There's a little bit of evidence to the effect that sequences of expecially lexical graves might have produced this kind of 'terracing' effect (see for example Devine and Stephens p. 336), but it's not really convincing. However I think the effect works esthetically. The basic phenomenon of Anathesis was not predicted from theory, but rather discovered in the actual data.

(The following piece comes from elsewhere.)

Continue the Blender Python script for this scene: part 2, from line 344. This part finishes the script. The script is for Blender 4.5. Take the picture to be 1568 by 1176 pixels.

Result 6 (Secondary Rise):

And another discovery is a phenomeon whereby the rise to an early High in a word can start in the previous word, if they are closely linked. Esthetically, this has the effect of making things hang together, which is what you'd expect, since ramping up to the High is something that does happen within a word, and Secondary Rise says that it can happen in the previous word if they are forming a phonological phrase:

Result 7 (Freedom to emphasize):

Emphasis can cancel the catethesis and other 'downtrend' effects (in addition to the catethesis within closely knit phrases, there are larger scale tendencies for the pitch to fall during an utterance). Proper names in particular tend to have higher pitches than would otherwise be expected.

Conclusions

Once you've decided where the phrasing breaks are, these rules can specify when the voice should rise and when it should fall, but not by how much, although movements of more than a fifth are probably not appropriate in ordinary circumstances (however I find that in a word like héloi in Od 19:511, I want to have a very sharp transition between the High on the acute and a Low on the following syllable). My intuitive perception is that there actually is a correct pitching for each line, and that finding it is a sort of puzzle solving, and performing it accurately quite difficult. If this is true, it would follow that competing rhapsodes would have been judged on the basis of their ability to hit the right notes, among other things. On the other hand perhaps everyone followed their own vision, and the one that sounded best overall prevailed.